Benim sınıfta, bu eyleme niye kalkıştığımızı anlatmaya çalıştığım iki paragraflık konuşmam, daha doğrusu cümlelerim Rehberlikçinin dikkatini çekmiş ve onun için çağırmış beni odasına.
***
O zamana dek biz rehberlik bölümünün adını duyunca hep dalga geçerdik arkadaşlarımızla: bunalımlı, sıkıntılı, ve âşık birine rastladığımızda “Git konuş psikolojik danışmana!” diye.
Dahası biz o zamana dek bir telefon rehberini, bir de turist rehberini bilirdik toplumca…
Aslında arkadaşlarımızla birlikte Rehberlikçiden baştan beri şüpheleniyoruz. Hani görevi gereği bizleri izleyip de idareye rapor eder, diye. Bir de işin içinde psikoloji de olunca, uzattırarak ayaklarımızı bizi çocukluğumuza döndürerek tüm sırlarımızı alacak sanki! O yüzden temkinliyiz kendisine karşı.
***
O günlerde haftada bir Rehberlikçiyle odasında sohbet ediyoruz. O beni çaktırmadan deşiyor, çeşitli konularda neler düşündüğümü öğrenmeye çalışıyor dolaylı yollardan. Bu yüzden odasında kendisiyle konuşurken, kendimi ele vermemek için cins cins yanıtlar vererek onu ters köşeye yatırmaya çalışıyorum aklımca. Okumam için kitaplar öneriyor, araştırmam için kavramlar söylüyor. Ben de bunları not ediyorum. Sonra da araştırıp okuyorum.

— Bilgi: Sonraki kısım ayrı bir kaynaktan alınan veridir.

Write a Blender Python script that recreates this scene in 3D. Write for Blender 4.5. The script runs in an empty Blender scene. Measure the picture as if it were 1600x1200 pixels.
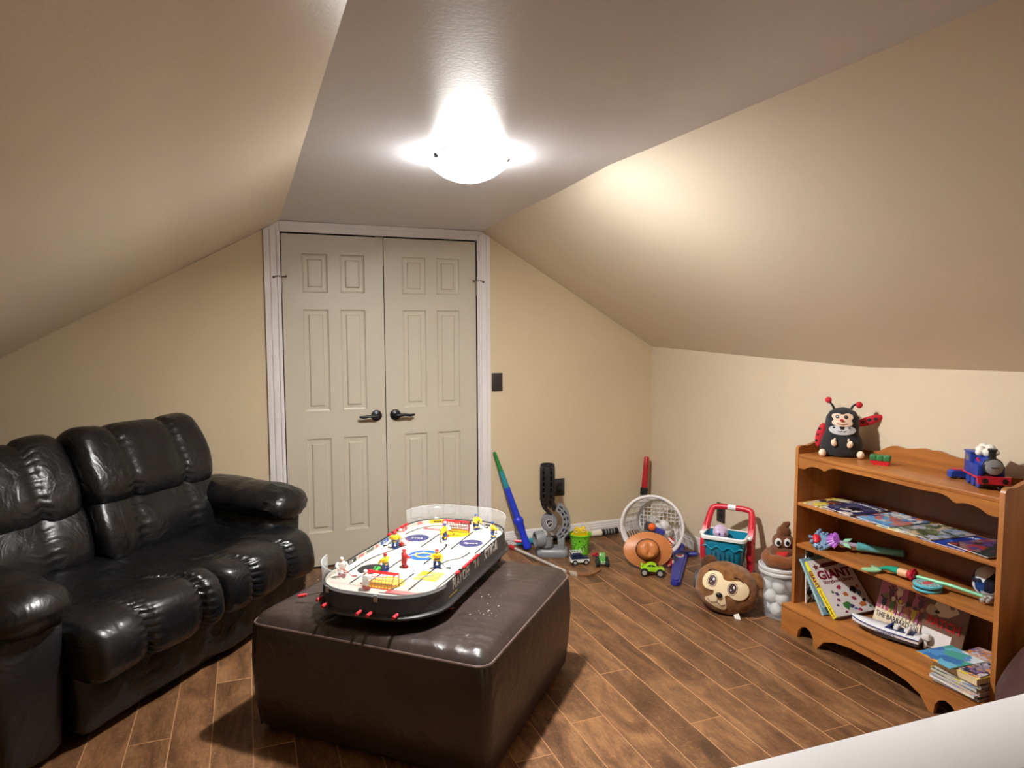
import bpy, bmesh, math, random
from mathutils import Vector as V, Matrix as Mx, noise, geometry
random.seed(7)
SC = bpy.context.scene
COL = SC.collection
PI = math.pi
sin, cos, rad = math.sin, math.cos, math.radians

# ------------------------------------------------------------------ camera, world, exposure
cd = bpy.data.cameras.new('camera')
cam = bpy.data.objects.new('camera', cd)
COL.objects.link(cam)
SC.camera = cam
cd.sensor_width = 36.0
cd.lens = 1072.34 / 1600 * 36.0
cd.clip_start = 0.02
_y, _p, _r = rad(21.1749), rad(4.4651), rad(-0.1734)
_f = V((sin(_y) * cos(_p), cos(_y) * cos(_p), -sin(_p)))
_rt = V((cos(_y), -sin(_y), 0))
_u = _rt.cross(_f)
_r2 = _rt * cos(_r) + _u * sin(_r)
_u2 = -_rt * sin(_r) + _u * cos(_r)
cam.matrix_world = Mx(((_r2.x, _u2.x, -_f.x, -2.7016), (_r2.y, _u2.y, -_f.y, -4.2099), (_r2.z, _u2.z, -_f.z, 1.4334), (0, 0, 0, 1)))

w = bpy.data.worlds.new('world')
SC.world = w
w.use_nodes = True
w.node_tree.nodes['Background'].inputs[0].default_value = (0.8, 0.85, 1.0, 1)
w.node_tree.nodes['Background'].inputs[1].default_value = 0.05
SC.view_settings.view_transform = 'Standard'
SC.view_settings.look = 'None'
SC.view_settings.gamma = 1.0
SC.view_settings.use_curve_mapping = False
SC.view_settings.exposure = 0.31
SC.cycles.max_bounces = 10
SC.cycles.diffuse_bounces = 6
SC.cycles.transparent_max_bounces = 16
SC.cycles.use_denoising = True
BULB_WATTS = 100.0
DOME_GLOW = 175.0
BULB_COLOR = (1.0, 0.985, 0.965)

# ------------------------------------------------------------------ helpers: materials
def lin(c):
    return tuple(((x / 255) / 12.92 if x / 255 <= 0.04045 else ((x / 255 + 0.055) / 1.055) ** 2.4) for x in c)

MATS = {}
def mat(name, rgb, rough=0.5, metal=0.0, spec=0.5, var=0.06, vs=6.0, bump=0.0, bs=80.0, coat=0.0, emit=None, stretch=None, rgb2=None, ramp=(0.35, 0.65), rvar=0.0, sheen=0.0):
    """A node material: noise mixes the colour with a neighbour of it, and drives a little bump and gloss variation."""
    if name in MATS:
        return MATS[name]
    m = bpy.data.materials.new(name)
    m.use_nodes = True
    nt = m.node_tree
    b = nt.nodes['Principled BSDF']
    c = lin(rgb)
    tc = nt.nodes.new('ShaderNodeTexCoord')
    mp = nt.nodes.new('ShaderNodeMapping')
    nt.links.new(tc.outputs['Object'], mp.inputs['Vector'])
    if stretch:
        mp.inputs['Scale'].default_value = stretch
    n = nt.nodes.new('ShaderNodeTexNoise')
    n.inputs['Scale'].default_value = vs
    n.inputs['Detail'].default_value = 5
    nt.links.new(mp.outputs[0], n.inputs['Vector'])
    r = nt.nodes.new('ShaderNodeValToRGB')
    r.color_ramp.elements[0].position, r.color_ramp.elements[1].position = ramp
    c2 = lin(rgb2) if rgb2 else tuple(min(1, x * (1 + var)) for x in c)
    c1 = c if rgb2 else tuple(x * (1 - var) for x in c)
    r.color_ramp.elements[0].color = (*c1, 1)
    r.color_ramp.elements[1].color = (*c2, 1)
    nt.links.new(n.outputs['Fac'], r.inputs['Fac'])
    nt.links.new(r.outputs['Color'], b.inputs['Base Color'])
    b.inputs['Roughness'].default_value = rough
    b.inputs['Metallic'].default_value = metal
    b.inputs['Specular IOR Level'].default_value = spec
    b.inputs['Coat Weight'].default_value = coat
    if sheen:
        b.inputs['Sheen Weight'].default_value = sheen
    if rvar:
        mr = nt.nodes.new('ShaderNodeMapRange')
        mr.inputs['To Min'].default_value = max(0.02, rough - rvar)
        mr.inputs['To Max'].default_value = rough + rvar
        nt.links.new(n.outputs['Fac'], mr.inputs['Value'])
        nt.links.new(mr.outputs[0], b.inputs['Roughness'])
    if bump:
        n2 = nt.nodes.new('ShaderNodeTexNoise')
        n2.inputs['Scale'].default_value = bs
        n2.inputs['Detail'].default_value = 4
        nt.links.new(mp.outputs[0], n2.inputs['Vector'])
        bp = nt.nodes.new('ShaderNodeBump')
        bp.inputs['Strength'].default_value = min(1.0, bump)
        bp.inputs['Distance'].default_value = 0.004
        nt.links.new(n2.outputs['Fac'], bp.inputs['Height'])
        nt.links.new(bp.outputs['Normal'], b.inputs['Normal'])
    if emit:
        b.inputs['Emission Color'].default_value = (*emit[0], 1)
        b.inputs['Emission Strength'].default_value = emit[1]
    MATS[name] = m
    return m

def clear_mat(name, rgb, opacity=0.25, rough=0.15):
    """Thin clear plastic: mostly see-through with a tinted, slightly glossy body."""
    m = bpy.data.materials.new(name)
    m.use_nodes = True
    nt = m.node_tree
    b = nt.nodes['Principled BSDF']
    b.inputs['Base Color'].default_value = (*lin(rgb), 1)
    b.inputs['Roughness'].default_value = rough
    t = nt.nodes.new('ShaderNodeBsdfTransparent')
    n = nt.nodes.new('ShaderNodeTexNoise')
    n.inputs['Scale'].default_value = 14
    mr = nt.nodes.new('ShaderNodeMapRange')
    mr.inputs['To Min'].default_value = opacity * 0.75
    mr.inputs['To Max'].default_value = opacity * 1.25
    nt.links.new(n.outputs['Fac'], mr.inputs['Value'])
    mx = nt.nodes.new('ShaderNodeMixShader')
    nt.links.new(mr.outputs[0], mx.inputs[0])
    nt.links.new(t.outputs[0], mx.inputs[1])
    nt.links.new(b.outputs[0], mx.inputs[2])
    nt.links.new(mx.outputs[0], nt.nodes['Material Output'].inputs['Surface'])
    MATS[name] = m
    return m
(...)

“Arkadaşlarının arasında ayrımcılık yaptığım düşünülmesin diye görüşmelerimizin içeriğinden onlara söz etme,” diyor bana. Kendisine “tamam,” dedim ama uygulaması pek kolay olmadı. Zira kem küm etmeyi ve yalan söylemeyi becermek zor iş.
Bu cephede işler iyi giderken arkadaşlardan mızırdanmalar başladı; onlarla birlikte olma zamanımdan çalıyormuşum, diye. Arkadaşlarımı zor da olsa dil dökerek yumuşattım. Ama iş onlarla bitmiyor ki!
***
Sınıfta utana sıkıla platonik aşamasından flört aşamasına geçmeye uğraştığım bir arkadaşım var ki o da sonunda resmi bir tavırla:
-Seninle konuşmamız gerek artık!
diye cümleyi kurunca benim etekler tutuştu!
Tehlike sinyalini alınca, kafamda hazırlık yapıyorum ki bu vartayı da atlatayım. Ne de olsa zeki çocuğum; Rehberlikçinin bana çok yararı olacağını, çok zorda kalırsam da onunla konuştuklarımızı açık açık anlatırım ve böylece çemberi yararım diye düşünüyorum.
Ama öyle olmadı. Kazın ayağı başka çıktı. Teneffüste lisenin bahçesinde konuşurken kız arkadaşım üzüntülü bir yüz ve sesle:
-Seninle artık ilişkimi kesmek zorundayım. Okulda herkes senin psikolojik durumunun iyi olmadığını, Rehberlikçinin onun için seninle özel olarak ilgilendiğini konuşuyor. Dayımın oğlu var; o da psikolojik olarak rahatsızlanınca üniversiteyi bitiremedi… Onun için kusura bakma, hoşça kal…
Çocukluğumda yetiştiğim arastada öğrendiğim küfürleri okullu olunca bırakmaya çalıştım ama boşunaymış; unutmaya çalıştığım tüm küfürleri hatırlayarak Rehberlikçiyi ve yedi sülalesini ben nasıl yad etmeyeyim?
O gün bu gündür rehberlikçilerden uzak dururum.
Haksız mıyım?
Not: Fotoğraf, “Rehberlikçi” ile yaptığım görüşmelerde kurşun kalemle aldığım notlar.